The sun rises; [the animals of the night] slink away and couch in their dens.

Man goes forth to his work, to his labour until evening.

How manifold are your works, O God!                          (Psalm 104: 22-4)

 This ‘ordinary’ light often has a poignant beauty. It smites the heart to see the moon in the black sky before dawn, before the first sun makes the first birds sing. Looking west across the sea, watching the twilight turn the water red, the heart falls silent as if we were beholding time itself, watching the process which brought us here, and into which we will dissolve.

But the mystics also speak of another kind of light. If the world is lit by the sun and the moon, what then happened to that original light with which God divided the darkness to create the very first day? The traditional answer is that this light belongs to God, and God has hidden it away.
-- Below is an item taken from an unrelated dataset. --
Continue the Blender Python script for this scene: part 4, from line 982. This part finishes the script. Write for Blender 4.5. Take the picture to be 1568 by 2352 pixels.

Yet it is present, nevertheless, concealed deep within the heart and soul of every person. It is the secret light which guides us, even amidst darkness, difficulty and struggle, towards truth, love, wisdom and wonder.

Sometimes we witness this light shining out in the life of an individual person, when she or he shows selfless love, or great courage. We may see it in the strength of spirit of the person who, in spite of illness, speaks of the world with deep generosity and loving appreciation. We witness it in conduct, often sustained through many tribulations, of gratuitous love and selfless courage and humility.

That hidden light within all life illumines the core of my faith. I often change that second verse of the famous priestly blessing in my mind so that it says not, ‘May God’s face shine upon you’, but ‘May God’s face shine within you’. For God is within us all, and in our most blessed moments that latent presence can become an open flame.

Sometimes that light even shines out into history. Vaclav Havel died this week. He was, it has been widely said, no saint. But something of his moral heroism in defying tyranny is captured in the speech he made to the Polish Parliament in 1990: ‘My presidential program is, therefore, to bring spirituality, moral responsibility, humaneness and humility into politics, and…to make clear that there is something above us, that our deeds do not disappear into the black hole of time but are recorded somewhere and judged’. By that credo he strove to live.

Of course, the Chanukkah candles remind us of the Maccabbean victories and the unpolluted oil which they kindled in theTemple, and which burnt miraculously for eight days. 

But they also testify to the flame of the spirit which is God’s hidden light and which, though often concealed even from our own selves, burns in purity in the temple of every soul.